Es como si hubiera dicho: «Habéis creído en Dios sin haberle visto; ahora, cuando ya no me veáis, seguid teniendo igual confianza en mí. Dios os hizo una promesa, la anunció por boca de los profetas y la cumplió fielmente al enviarme. Yo asimismo os hago una promesa; confiad en que también la cumpliré».

Cristo prometió volver otra vez

¿Cuál es, entonces, esta nueva promesa? Si leemos atentamente el evangelio según Juan, capítulo 14, la hallaremos entre los primeros versículos: “En la casa de mi Padre muchas moradas hay; si así no fuera, yo os lo hubiera dicho; voy, pues, a preparar lugar para vosotros. Y si me fuere y os preparare lugar, vendré otra vez y os tomaré a mí mismo, para que donde yo estoy, vosotros también estéis”. No hay el menor motivo para suponer que la venida mencionada por el Señor en estos versículos alude a la “muerte”; creerlo sería cometer la peor de las equivocaciones.

Hay esperanza eterna para todos los que creen en Cristo

Tomemos un ejemplo para ilustrar la diferencia que media entre estos dos hechos. Un joven muy enamorado de su esposa se ve en la penosa situación de dejarla. Él tiene que viajar a un país extranjero y conseguir el dinero suficiente para luego volver a buscarla y llevarla consigo. Al separarse de ella, mientras ambos luchan para reprimir sus lágrimas, el marido la consuela diciéndole: «Ten confianza, querida, ahora tengo que dejarte, pero cuando haya conseguido el dinero para tu viaje, vendré por ti para llevarte conmigo a la casa que te voy a preparar… Será muy linda, ya lo verás».

¿Acaso la joven mujer va a poner en dudas la promesa de su esposo? Por cierto que no. Pues bien, del mismo modo, las palabras que el Señor dirigió a sus desconsolados discípulos no dan lugar a dudas. No dijo: «Ahora voy al cielo, vosotros moriréis, y después de esto os reuniréis conmigo». En cambio dijo:

Vendré otra vez, y os tomaré a mí mismo
(Juan 14:3).

En cuanto a los creyentes que duermen en Cristo, la Escritura dice que se han ausentado del cuerpo para “estar… presentes al Señor” (2 Corintios 5:8).

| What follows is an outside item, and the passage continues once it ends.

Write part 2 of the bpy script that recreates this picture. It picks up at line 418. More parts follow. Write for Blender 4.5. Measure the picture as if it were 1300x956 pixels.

Pero cuando se trata del regreso del Señor, en vez de “estar ausentes del cuerpo”, o de “ser desnudados” de nuestra casa terrenal (el cuerpo físico), leemos que seremos “transformados”; y, en Filipenses 3:21, que el Señor Jesucristo “transformará el cuerpo de la humillación nuestra, para que sea semejante al cuerpo de la gloria suya”. En un momento, en un abrir y cerrar de ojos, al sonar la última trompeta, los muertos en Cristo resucitarán primero, y los que vivimos seremos transformados (1 Corintios 15:52).

Por lo tanto, vemos que la venida o el regreso del Señor no debe confundirse con la muerte: es exactamente lo contrario de esta. Es la aniquilación o abolición de todo cuanto la muerte ha hecho –desde que entró en este mundo– en los cuerpos de los que son hijos de Dios. Será el triunfo definitivo de Cristo sobre la muerte, victoria que compartiremos todos los que somos suyos.